Chapter II _ Cinema - Cinema
Voices and Narratives of Migration in the Documentary Casa en Tierra Ajena
Abstract
Migratory issues are among the most pressing nowadays, and cinema, as one of the forms of representation, has appropriated this theme quite pertinently, with migration, mainly international mobility, being the subject of many films, both documentary and fictional, most of all since the 2000s. Our proposal is to approach this issue through a perspective of the displacement of populations in Central American countries towards the “Eldorado”, which, in the imaginary of many people, represents the United States. The documentary by Costa Rican movie maker Ivannia Villalobos Vindas, Casa en Tierra Ajena, made in 2017, presents the narrative of people who are in the process of migration, leaving their countries of origin seeking to reach Mexico and from this country to reach their goal, to cross the US border. They come from El Salvador, Guatemala, and Honduras, all of them fleeing the sorrowful reality of their countries, either in terms of political and/or socioeconomic violence, hoping to find in the future settlement better living conditions for themselves and their families. The documentary gives voice to multiple social actors who tell their stories, dreams and suffering in front of the director’s camera.

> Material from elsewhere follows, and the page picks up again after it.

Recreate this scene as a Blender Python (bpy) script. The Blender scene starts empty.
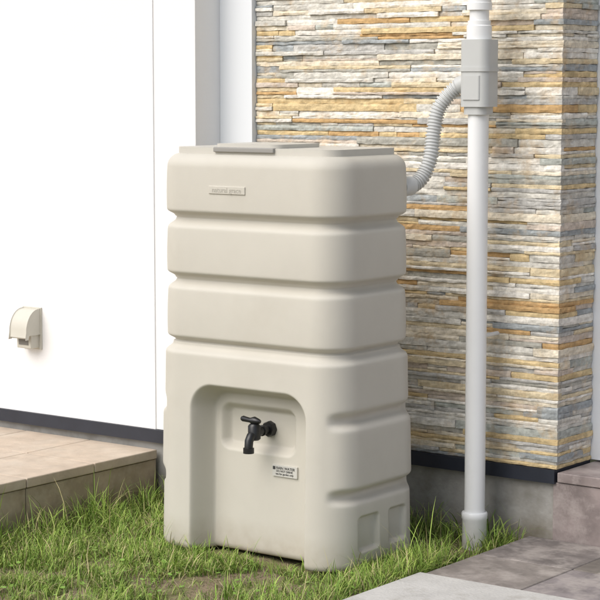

Transiting between the proposed notion by Bill Nichols of “the documentary voice” as well as the category suggested by Leger Grindon about the poetics of the interview in the documentary movie, we seek to analyze the documentary Casa en Tierra Ajena, under the prism of these different voices that populate the documentary as well as the sonorous “mise en scène” present in the interviews conducted with the social actors.